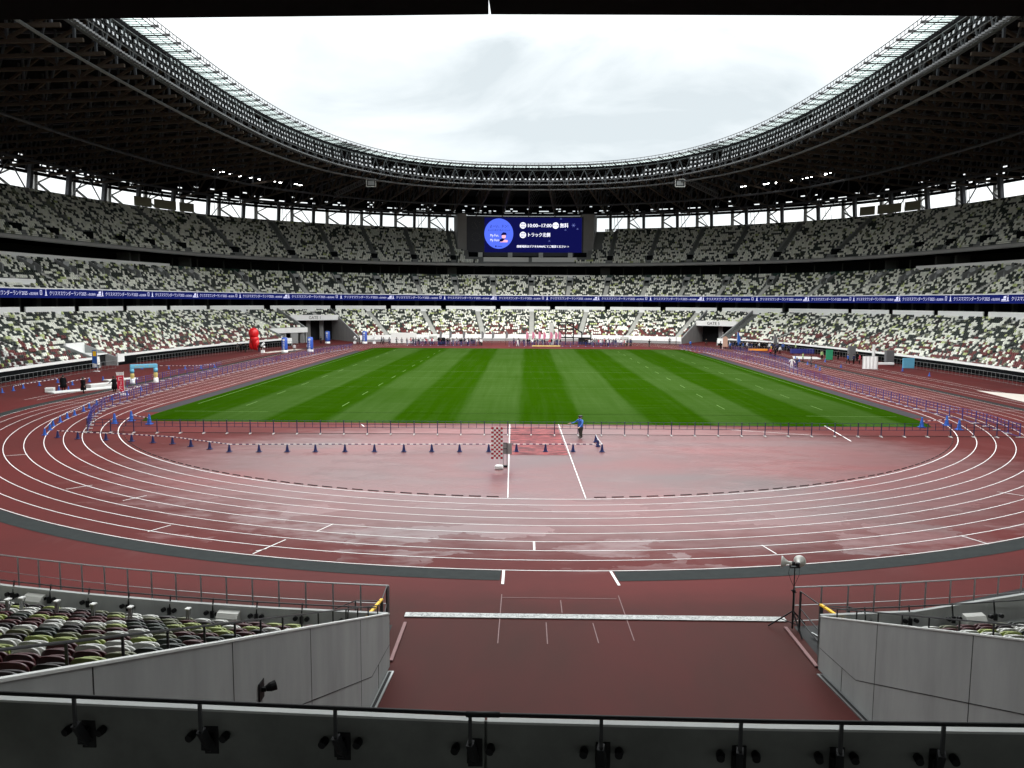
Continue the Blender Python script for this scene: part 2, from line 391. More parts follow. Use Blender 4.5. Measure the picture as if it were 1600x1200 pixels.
def roofw(s, w, z, uo=48.0):         # w = 0 at the opening, 1 at the facade
    o = opening(s); return bowl(s, o+(uo-o)*w, z)
def frames(S):
    S = (np.asarray(S, float)+LH) % (2*LH) - LH; a = np.abs(S); sg = np.where(S >= 0, 1., -1.)
    x = np.interp(a, TAB[:, 0], TAB[:, 1]); y = np.interp(a, TAB[:, 0], TAB[:, 2])
    nx = np.interp(a, TAB[:, 0], TAB[:, 3]); ny = np.interp(a, TAB[:, 0], TAB[:, 4]); q = np.hypot(nx, ny)
    return sg*x, y, sg*nx/q, ny/q
def srange(s0, s1, step=3.0):
    n = max(1, int(math.ceil((s1-s0)/step))); return [s0+(s1-s0)*i/n for i in range(n+1)]
def sweep(mb, prof, ss, m=0, close=False):           # prof: list of (u, z) or (u, z, material)
    for i in range(len(ss)-1):
        for j in range(len(prof)-1):
            a, b2 = prof[j], prof[j+1]; mm = a[2] if len(a) > 2 else m
            f0 = ss[i] if not callable(ss[i]) else None
            def P(s, u, z): return bowl(s(u) if callable(s) else s, u, z)
            mb.quad(P(ss[i], a[0], a[1]), P(ss[i+1], a[0], a[1]), P(ss[i+1], b2[0], b2[1]), P(ss[i], b2[0], b2[1]), mm)
        if close and i in (0,): pass
def wallstrip(mb, u0, u1, z0, z1, ss, m=0):            # a solid curved wall
    P = [(u0, z0), (u0, z1), (u1, z1), (u1, z0), (u0, z0)]
    sweep(mb, P, ss, m)
    for s in (ss[0], ss[-1]): mb.poly([bowl(s, u, z) for u, z in P[:4]], m)

# ================================================================ the setting on the ground
def sheet(name, pts, z, mt, kind='structure'):
    b_ = MB(); b_.poly([(x, y, z) for x, y in pts]); o = b_.build(name, mt); tag(o, kind=kind); return o
b_ = MB(); b_.quad((-1500, -1500, -.35), (1500, -1500, -.35), (1500, 1500, -.35), (-1500, 1500, -.35)); tag(b_.build('ground', 'ground_far'), kind='structure')
b_ = MB(); ring = [bowl(s, 20, 0)[:2] for s in srange(-LH, LH, 3)[:-1]]; ctr = (0, 37)
for i in range(len(ring)):
    p, q = ring[i], ring[(i+1) % len(ring)]; b_.poly([(ctr[0], ctr[1], 0), (*p, 0), (*q, 0)])
tag(b_.build('running_track', 'track'), kind='structure')
STR = 84.39
def oval(r, n=48, yn=0., yf=STR):                   # closed outline of the track at radius r, starting at near apex
    P = []
    for i in range(n+1): a = -math.pi/2 + math.pi/2*i/n; P.append((r*math.cos(a), yn+r*math.sin(a)))
    for i in range(2*n+1): a = math.pi*i/(2*n); P.append((r*math.cos(a), yf+r*math.sin(a)))
    for i in range(n+1): a = math.pi + math.pi/2*i/n; P.append((r*math.cos(a), yn+r*math.sin(a)))
    return P
def line_strip(mb, P, wd, z, closed=False, m=0):
    n = len(P); Q = []
    for i in range(n):
        a = Vector(P[i-1] if (i > 0 or closed) else P[i]); c = Vector(P[(i+1) % n] if (i < n-1 or closed) else P[i])
        d = (c-a)
        d = d.normalized() if d.length else Vector((1, 0)); q = Vector((-d.y, d.x))*wd/2; p = Vector(P[i]); Q.append((p-q, p+q))
    for i in range(n if closed else n-1):
        a, c = Q[i], Q[(i+1) % n]; mb.quad((*a[0], z), (*c[0], z), (*c[1], z), (*a[1], z), m)
# grass with trimmed corners
gp = []
for cx, cy, a0 in ((34.2-3, 95.7-3, 0), (-34.2+3, 95.7-3, 90)):
    for i in range(7): a = R(a0+15*i); gp.append((cx+3*math.cos(a), cy+3*math.sin(a)))
gp += [(-34.2, -6.5), (-33.9, -9.4), (-33.3, -11.2), (33.3, -11.2), (33.9, -9.4), (34.2, -6.5)]
sheet('grass_pitch', gp, .009, 'grass')
b_ = MB(); line_strip(b_, [(-35.0, -6), (-35.0, 84.4)], 1.5, .005); line_strip(b_, [(35.0, -6), (35.0, 84.4)], 1.5, .005); tag(b_.build('drain_strip', 'edge_grey'), kind='structure')
b_ = MB()
for k in range(10): line_strip(b_, oval(36.5+1.22*k+.025), .048 if k else .065, .013, True)
for x0, y0, x1, y1, wd in ((-1.6, -36.3, -2.0, -11.3, .055), (2.5, -36.3, 2.1, -11.3, .055), (24.5, -10.9, 23.7, -18.3, .09), (-.3, -43.85, -.3, -45.0, .09), (-1.5, -47.5, -1.5, -49.0, .10), (2.6, -47.5, 2.75, -49.0, .10), (9.4, -44.0, 9.65, -45.15, .06), (-11.0, -43.95, -11.75, -45.9, .06), (-11.4, -45.2, -11.75, -45.55, .05), (-9.55, -41.5, -10.0, -42.7, .06), (-16.9, -41.95, -17.45, -43.0, .06), (18.75, -42.35, 19.25, -43.5, .06), (-24.7, -34.4, -25.6, -35.4, .06), (-20.6, -36.6, -21.3, -37.7, .06), (25.3, -33.9, 26.2, -34.8, .06), (30, -28.5, 31.1, -29.3, .06), (34.6, -25.3, 35.7, -25.9, .06), (-33.7, -26.0, -34.8, -26.6, .06), (-3.4, -11.9, -2.0, -11.9, .08), (2.1, -11.9, 3.4, -11.9, .08), (-13.9, -13.3, -14.4, -12.1, .07), (16, -13.4, 21.5, -15.6, .06)):
    line_strip(b_, [(x0, y0), (x1, y1)], wd, .017)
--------
§ **Directions for this task**
Retype the data above exactly; pictures are not part of the copy.

§ **Answer to the problem**
Continue the Blender Python script for this scene: part 2, from line 391. More parts follow. Use Blender 4.5. Measure the picture as if it were 1600x1200 pixels.
def roofw(s, w, z, uo=48.0):         # w = 0 at the opening, 1 at the facade
    o = opening(s); return bowl(s, o+(uo-o)*w, z)
def frames(S):
    S = (np.asarray(S, float)+LH) % (2*LH) - LH; a = np.abs(S); sg = np.where(S >= 0, 1., -1.)
    x = np.interp(a, TAB[:, 0], TAB[:, 1]); y = np.interp(a, TAB[:, 0], TAB[:, 2])
    nx = np.interp(a, TAB[:, 0], TAB[:, 3]); ny = np.interp(a, TAB[:, 0], TAB[:, 4]); q = np.hypot(nx, ny)
    return sg*x, y, sg*nx/q, ny/q
def srange(s0, s1, step=3.0):
    n = max(1, int(math.ceil((s1-s0)/step))); return [s0+(s1-s0)*i/n for i in range(n+1)]
def sweep(mb, prof, ss, m=0, close=False):           # prof: list of (u, z) or (u, z, material)
    for i in range(len(ss)-1):
        for j in range(len(prof)-1):
            a, b2 = prof[j], prof[j+1]; mm = a[2] if len(a) > 2 else m
            f0 = ss[i] if not callable(ss[i]) else None
            def P(s, u, z): return bowl(s(u) if callable(s) else s, u, z)
            mb.quad(P(ss[i], a[0], a[1]), P(ss[i+1], a[0], a[1]), P(ss[i+1], b2[0], b2[1]), P(ss[i], b2[0], b2[1]), mm)
        if close and i in (0,): pass
def wallstrip(mb, u0, u1, z0, z1, ss, m=0):            # a solid curved wall
    P = [(u0, z0), (u0, z1), (u1, z1), (u1, z0), (u0, z0)]
    sweep(mb, P, ss, m)
    for s in (ss[0], ss[-1]): mb.poly([bowl(s, u, z) for u, z in P[:4]], m)

# ================================================================ the setting on the ground
def sheet(name, pts, z, mt, kind='structure'):
    b_ = MB(); b_.poly([(x, y, z) for x, y in pts]); o = b_.build(name, mt); tag(o, kind=kind); return o
b_ = MB(); b_.quad((-1500, -1500, -.35), (1500, -1500, -.35), (1500, 1500, -.35), (-1500, 1500, -.35)); tag(b_.build('ground', 'ground_far'), kind='structure')
b_ = MB(); ring = [bowl(s, 20, 0)[:2] for s in srange(-LH, LH, 3)[:-1]]; ctr = (0, 37)
for i in range(len(ring)):
    p, q = ring[i], ring[(i+1) % len(ring)]; b_.poly([(ctr[0], ctr[1], 0), (*p, 0), (*q, 0)])
tag(b_.build('running_track', 'track'), kind='structure')
STR = 84.39
def oval(r, n=48, yn=0., yf=STR):                   # closed outline of the track at radius r, starting at near apex
    P = []
    for i in range(n+1): a = -math.pi/2 + math.pi/2*i/n; P.append((r*math.cos(a), yn+r*math.sin(a)))
    for i in range(2*n+1): a = math.pi*i/(2*n); P.append((r*math.cos(a), yf+r*math.sin(a)))
    for i in range(n+1): a = math.pi + math.pi/2*i/n; P.append((r*math.cos(a), yn+r*math.sin(a)))
    return P
def line_strip(mb, P, wd, z, closed=False, m=0):
    n = len(P); Q = []
    for i in range(n):
        a = Vector(P[i-1] if (i > 0 or closed) else P[i]); c = Vector(P[(i+1) % n] if (i < n-1 or closed) else P[i])
        d = (c-a)
        d = d.normalized() if d.length else Vector((1, 0)); q = Vector((-d.y, d.x))*wd/2; p = Vector(P[i]); Q.append((p-q, p+q))
    for i in range(n if closed else n-1):
        a, c = Q[i], Q[(i+1) % n]; mb.quad((*a[0], z), (*c[0], z), (*c[1], z), (*a[1], z), m)
# grass with trimmed corners
gp = []
for cx, cy, a0 in ((34.2-3, 95.7-3, 0), (-34.2+3, 95.7-3, 90)):
    for i in range(7): a = R(a0+15*i); gp.append((cx+3*math.cos(a), cy+3*math.sin(a)))
gp += [(-34.2, -6.5), (-33.9, -9.4), (-33.3, -11.2), (33.3, -11.2), (33.9, -9.4), (34.2, -6.5)]
sheet('grass_pitch', gp, .009, 'grass')
b_ = MB(); line_strip(b_, [(-35.0, -6), (-35.0, 84.4)], 1.5, .005); line_strip(b_, [(35.0, -6), (35.0, 84.4)], 1.5, .005); tag(b_.build('drain_strip', 'edge_grey'), kind='structure')
b_ = MB()
for k in range(10): line_strip(b_, oval(36.5+1.22*k+.025), .048 if k else .065, .013, True)
for x0, y0, x1, y1, wd in ((-1.6, -36.3, -2.0, -11.3, .055), (2.5, -36.3, 2.1, -11.3, .055), (24.5, -10.9, 23.7, -18.3, .09), (-.3, -43.85, -.3, -45.0, .09), (-1.5, -47.5, -1.5, -49.0, .10), (2.6, -47.5, 2.75, -49.0, .10), (9.4, -44.0, 9.65, -45.15, .06), (-11.0, -43.95, -11.75, -45.9, .06), (-11.4, -45.2, -11.75, -45.55, .05), (-9.55, -41.5, -10.0, -42.7, .06), (-16.9, -41.95, -17.45, -43.0, .06), (18.75, -42.35, 19.25, -43.5, .06), (-24.7, -34.4, -25.6, -35.4, .06), (-20.6, -36.6, -21.3, -37.7, .06), (25.3, -33.9, 26.2, -34.8, .06), (30, -28.5, 31.1, -29.3, .06), (34.6, -25.3, 35.7, -25.9, .06), (-33.7, -26.0, -34.8, -26.6, .06), (-3.4, -11.9, -2.0, -11.9, .08), (2.1, -11.9, 3.4, -11.9, .08), (-13.9, -13.3, -14.4, -12.1, .07), (16, -13.4, 21.5, -15.6, .06)):
    line_strip(b_, [(x0, y0), (x1, y1)], wd, .017)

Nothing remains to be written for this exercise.